Flood of Consciousness

Flood of Consciousness

We are all supposed to love the gods of literature, but James Joyce can be hard to take.

The Dubliners is an early work of genius. A Portrait of the Artist as a Young Man is a poignant coming-of-age novel with extraordinary language. I will probably never get around to Finnegans Wake.

My problem is with Ulysses. I admit I started reading it backwards, plowing initially through a French translation (Folio, 2013), done by a committee of eleven different people, which just goes to show how complex a work it is.

But turning to Ulysses in English, at a first level I am dazzled by the disruptive wordplay, the stream not to mention flood of consciousness (not actually Joyce’s invention but a technique he masters), the random associations and irony, and above all the invention of a new idiom. And I just love his wit: “Think you’re escaping and run into yourself. Longest way round is the shortest way home.”

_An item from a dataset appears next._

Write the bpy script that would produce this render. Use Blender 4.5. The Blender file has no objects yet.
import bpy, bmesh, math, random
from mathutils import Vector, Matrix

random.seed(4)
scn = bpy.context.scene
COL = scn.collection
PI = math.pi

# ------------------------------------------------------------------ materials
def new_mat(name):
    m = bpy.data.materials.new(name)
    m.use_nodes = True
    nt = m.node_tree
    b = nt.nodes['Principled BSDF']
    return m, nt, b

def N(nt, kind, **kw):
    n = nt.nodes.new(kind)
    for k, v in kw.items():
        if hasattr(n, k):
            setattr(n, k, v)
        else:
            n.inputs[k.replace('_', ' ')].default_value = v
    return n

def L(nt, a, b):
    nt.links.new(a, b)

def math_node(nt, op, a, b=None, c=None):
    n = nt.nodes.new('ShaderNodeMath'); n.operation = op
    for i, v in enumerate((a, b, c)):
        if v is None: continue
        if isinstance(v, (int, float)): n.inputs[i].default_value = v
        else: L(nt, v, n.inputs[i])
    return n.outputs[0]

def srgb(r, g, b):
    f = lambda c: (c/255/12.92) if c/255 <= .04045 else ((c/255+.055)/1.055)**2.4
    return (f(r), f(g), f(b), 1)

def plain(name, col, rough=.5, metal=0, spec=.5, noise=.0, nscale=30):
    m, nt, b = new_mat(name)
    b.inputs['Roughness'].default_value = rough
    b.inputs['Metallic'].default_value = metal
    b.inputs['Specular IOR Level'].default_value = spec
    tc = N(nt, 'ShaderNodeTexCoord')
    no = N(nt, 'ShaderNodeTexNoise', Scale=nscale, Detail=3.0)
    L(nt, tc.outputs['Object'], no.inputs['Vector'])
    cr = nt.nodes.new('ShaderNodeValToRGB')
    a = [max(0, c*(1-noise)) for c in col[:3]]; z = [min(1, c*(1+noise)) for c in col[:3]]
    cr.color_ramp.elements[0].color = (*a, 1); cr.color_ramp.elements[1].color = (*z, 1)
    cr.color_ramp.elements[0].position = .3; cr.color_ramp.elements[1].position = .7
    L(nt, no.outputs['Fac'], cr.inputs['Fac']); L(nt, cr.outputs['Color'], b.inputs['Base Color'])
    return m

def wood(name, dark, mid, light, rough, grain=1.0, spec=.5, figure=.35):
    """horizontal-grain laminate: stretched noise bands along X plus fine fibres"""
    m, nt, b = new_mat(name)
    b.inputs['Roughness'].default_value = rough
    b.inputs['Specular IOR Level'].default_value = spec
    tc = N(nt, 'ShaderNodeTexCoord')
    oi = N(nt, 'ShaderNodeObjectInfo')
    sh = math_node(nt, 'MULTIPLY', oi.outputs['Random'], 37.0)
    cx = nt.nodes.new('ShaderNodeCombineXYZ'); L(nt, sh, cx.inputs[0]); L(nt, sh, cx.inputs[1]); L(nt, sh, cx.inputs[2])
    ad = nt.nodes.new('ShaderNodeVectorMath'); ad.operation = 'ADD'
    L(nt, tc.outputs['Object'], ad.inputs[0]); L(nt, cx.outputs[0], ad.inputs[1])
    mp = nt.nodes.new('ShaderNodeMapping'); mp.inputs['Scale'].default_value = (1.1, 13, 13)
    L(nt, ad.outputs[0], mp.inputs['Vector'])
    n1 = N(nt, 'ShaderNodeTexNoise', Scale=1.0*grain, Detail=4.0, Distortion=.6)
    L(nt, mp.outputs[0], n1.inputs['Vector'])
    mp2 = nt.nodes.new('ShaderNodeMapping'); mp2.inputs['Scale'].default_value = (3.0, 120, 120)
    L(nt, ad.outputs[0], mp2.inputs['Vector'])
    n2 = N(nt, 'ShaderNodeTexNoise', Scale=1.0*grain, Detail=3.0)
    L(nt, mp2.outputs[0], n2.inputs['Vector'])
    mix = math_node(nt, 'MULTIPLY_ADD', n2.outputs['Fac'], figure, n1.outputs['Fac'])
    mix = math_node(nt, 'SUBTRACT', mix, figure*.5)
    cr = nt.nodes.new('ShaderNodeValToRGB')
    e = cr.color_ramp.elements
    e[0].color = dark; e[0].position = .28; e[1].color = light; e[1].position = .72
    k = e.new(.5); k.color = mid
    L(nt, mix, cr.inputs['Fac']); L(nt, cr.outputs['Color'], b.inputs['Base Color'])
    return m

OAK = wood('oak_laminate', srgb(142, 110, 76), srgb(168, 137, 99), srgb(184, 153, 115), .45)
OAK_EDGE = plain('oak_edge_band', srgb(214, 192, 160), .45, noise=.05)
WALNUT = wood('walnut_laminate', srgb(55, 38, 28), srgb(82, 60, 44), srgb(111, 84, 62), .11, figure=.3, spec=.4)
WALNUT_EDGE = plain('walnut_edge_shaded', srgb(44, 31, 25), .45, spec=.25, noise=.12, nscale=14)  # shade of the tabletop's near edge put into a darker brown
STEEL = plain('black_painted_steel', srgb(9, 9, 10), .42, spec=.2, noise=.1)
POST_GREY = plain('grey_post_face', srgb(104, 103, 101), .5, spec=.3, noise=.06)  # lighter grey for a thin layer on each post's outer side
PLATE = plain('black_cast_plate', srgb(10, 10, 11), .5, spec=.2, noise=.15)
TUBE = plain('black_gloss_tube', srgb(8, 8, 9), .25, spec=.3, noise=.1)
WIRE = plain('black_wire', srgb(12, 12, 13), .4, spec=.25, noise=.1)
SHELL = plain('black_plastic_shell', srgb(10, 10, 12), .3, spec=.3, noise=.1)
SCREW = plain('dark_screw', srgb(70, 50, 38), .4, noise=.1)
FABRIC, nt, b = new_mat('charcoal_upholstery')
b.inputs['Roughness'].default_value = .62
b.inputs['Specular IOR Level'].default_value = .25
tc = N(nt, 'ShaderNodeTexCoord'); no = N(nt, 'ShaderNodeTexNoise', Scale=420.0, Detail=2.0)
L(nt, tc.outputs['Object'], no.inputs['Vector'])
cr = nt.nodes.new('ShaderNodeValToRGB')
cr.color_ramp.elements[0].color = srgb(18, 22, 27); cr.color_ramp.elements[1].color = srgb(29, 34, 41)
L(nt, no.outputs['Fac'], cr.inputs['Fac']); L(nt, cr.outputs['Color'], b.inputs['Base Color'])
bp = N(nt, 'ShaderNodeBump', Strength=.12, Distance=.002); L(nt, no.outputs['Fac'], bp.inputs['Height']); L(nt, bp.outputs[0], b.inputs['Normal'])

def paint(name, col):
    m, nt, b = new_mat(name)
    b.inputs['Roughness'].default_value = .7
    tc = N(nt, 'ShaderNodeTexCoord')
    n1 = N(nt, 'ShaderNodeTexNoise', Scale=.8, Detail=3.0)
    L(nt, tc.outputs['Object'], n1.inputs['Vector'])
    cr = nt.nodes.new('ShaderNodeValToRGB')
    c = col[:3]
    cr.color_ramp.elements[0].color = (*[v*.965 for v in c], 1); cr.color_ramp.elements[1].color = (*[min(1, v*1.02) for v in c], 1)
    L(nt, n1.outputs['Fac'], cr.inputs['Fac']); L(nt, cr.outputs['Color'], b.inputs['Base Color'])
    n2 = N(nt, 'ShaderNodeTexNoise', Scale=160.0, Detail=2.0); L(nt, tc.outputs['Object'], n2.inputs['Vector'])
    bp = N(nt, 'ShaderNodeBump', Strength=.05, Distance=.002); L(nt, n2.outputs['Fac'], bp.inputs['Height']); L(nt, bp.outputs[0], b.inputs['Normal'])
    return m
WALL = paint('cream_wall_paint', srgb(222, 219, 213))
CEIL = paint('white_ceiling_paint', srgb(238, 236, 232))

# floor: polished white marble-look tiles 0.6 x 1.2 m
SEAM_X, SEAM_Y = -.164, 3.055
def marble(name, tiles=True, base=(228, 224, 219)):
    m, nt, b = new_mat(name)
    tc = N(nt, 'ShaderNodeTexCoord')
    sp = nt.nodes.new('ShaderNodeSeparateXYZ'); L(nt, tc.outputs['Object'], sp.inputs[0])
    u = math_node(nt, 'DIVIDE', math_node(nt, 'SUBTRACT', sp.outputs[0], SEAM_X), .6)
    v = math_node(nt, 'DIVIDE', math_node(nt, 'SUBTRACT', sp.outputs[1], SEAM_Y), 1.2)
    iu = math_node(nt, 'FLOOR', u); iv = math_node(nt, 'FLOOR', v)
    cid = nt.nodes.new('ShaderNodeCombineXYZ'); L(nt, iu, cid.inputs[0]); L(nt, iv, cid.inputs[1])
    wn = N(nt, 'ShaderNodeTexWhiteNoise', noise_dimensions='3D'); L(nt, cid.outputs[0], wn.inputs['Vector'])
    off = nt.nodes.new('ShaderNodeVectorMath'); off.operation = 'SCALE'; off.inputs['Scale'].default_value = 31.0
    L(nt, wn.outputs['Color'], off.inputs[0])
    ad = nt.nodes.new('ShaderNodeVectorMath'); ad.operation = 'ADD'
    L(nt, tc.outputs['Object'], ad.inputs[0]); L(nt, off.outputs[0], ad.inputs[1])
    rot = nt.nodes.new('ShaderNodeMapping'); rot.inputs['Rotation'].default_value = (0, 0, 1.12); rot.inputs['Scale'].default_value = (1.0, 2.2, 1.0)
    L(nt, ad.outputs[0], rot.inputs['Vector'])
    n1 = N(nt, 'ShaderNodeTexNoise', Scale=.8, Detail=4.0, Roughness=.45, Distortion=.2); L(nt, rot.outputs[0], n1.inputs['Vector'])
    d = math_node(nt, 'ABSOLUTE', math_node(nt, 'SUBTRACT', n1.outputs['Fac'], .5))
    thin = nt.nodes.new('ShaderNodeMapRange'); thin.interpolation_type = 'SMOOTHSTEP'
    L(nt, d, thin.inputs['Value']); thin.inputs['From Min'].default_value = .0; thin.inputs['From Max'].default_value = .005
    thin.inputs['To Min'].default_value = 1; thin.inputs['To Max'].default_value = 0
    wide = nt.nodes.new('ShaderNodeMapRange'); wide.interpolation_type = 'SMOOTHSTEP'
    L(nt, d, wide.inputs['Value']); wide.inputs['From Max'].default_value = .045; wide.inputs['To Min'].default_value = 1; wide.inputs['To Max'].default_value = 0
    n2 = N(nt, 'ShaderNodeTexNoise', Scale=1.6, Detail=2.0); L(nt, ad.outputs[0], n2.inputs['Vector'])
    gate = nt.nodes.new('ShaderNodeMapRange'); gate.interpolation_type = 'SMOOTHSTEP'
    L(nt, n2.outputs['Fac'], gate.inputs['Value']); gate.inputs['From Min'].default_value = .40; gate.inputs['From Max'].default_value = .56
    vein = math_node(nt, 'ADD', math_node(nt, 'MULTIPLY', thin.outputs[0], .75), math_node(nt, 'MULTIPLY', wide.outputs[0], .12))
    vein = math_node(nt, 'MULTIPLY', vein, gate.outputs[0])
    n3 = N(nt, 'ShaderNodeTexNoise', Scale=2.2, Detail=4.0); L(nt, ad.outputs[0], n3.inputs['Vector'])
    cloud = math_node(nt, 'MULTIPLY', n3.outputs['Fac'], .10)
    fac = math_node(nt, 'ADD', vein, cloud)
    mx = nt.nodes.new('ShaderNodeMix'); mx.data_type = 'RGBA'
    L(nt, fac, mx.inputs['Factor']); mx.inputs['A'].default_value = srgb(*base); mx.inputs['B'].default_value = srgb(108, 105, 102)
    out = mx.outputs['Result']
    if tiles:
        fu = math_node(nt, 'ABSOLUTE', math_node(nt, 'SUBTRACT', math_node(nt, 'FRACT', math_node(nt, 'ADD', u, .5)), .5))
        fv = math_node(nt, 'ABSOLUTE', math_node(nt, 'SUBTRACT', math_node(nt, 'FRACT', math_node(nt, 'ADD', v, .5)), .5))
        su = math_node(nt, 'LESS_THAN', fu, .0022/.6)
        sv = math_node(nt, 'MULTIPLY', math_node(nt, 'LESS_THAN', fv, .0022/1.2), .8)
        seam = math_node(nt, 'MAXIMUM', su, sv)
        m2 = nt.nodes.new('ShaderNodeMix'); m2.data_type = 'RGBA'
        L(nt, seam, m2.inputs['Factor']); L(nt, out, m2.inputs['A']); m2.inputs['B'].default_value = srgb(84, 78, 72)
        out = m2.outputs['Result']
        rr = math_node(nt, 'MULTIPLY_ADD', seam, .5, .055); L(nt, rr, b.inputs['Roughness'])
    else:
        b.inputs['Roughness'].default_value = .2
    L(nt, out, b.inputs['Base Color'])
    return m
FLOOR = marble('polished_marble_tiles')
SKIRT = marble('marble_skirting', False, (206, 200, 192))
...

At a second level, Ulysses sometimes influenced me when writing my own début novel, Mind the Gap. I am intrigued by Joyce’s mix of advertising, newspaper articles, puns, riddles and references to The Odyssey, the inner monologues leaping from the 1st to the 2nd to the 3rd person like a Cubist portrait showing a person both as he sees himself and as he is seen by many others, the endless Rabelaisian lists in the mock epic style, the music hall performances, and of course the quotations from foreign languages.

But at a deeper level, I have a hard time identifying with Joyce’s either/or vision of life, swinging back and forth like a pendulum in perpetual motion. Ulysses is a saga of thwarted sexual drives and debauchery, against a background of all-embracing, all-smothering religion. Joyce is so hungry for recognition as an artist that he fills Ulysses with thousands of cryptic hints pointing to his own brilliance a secret code that has taken a few generations of scholars to decipher. The story sways this way, then that between the margins and the centre … self-neglect and self-absorption … whoring and holiness.

Having said that, I am fascinated by the music of language in Ulysses – a music rooted in the English language as it’s spoken in Ireland, and in Joyce’s own passion for singing.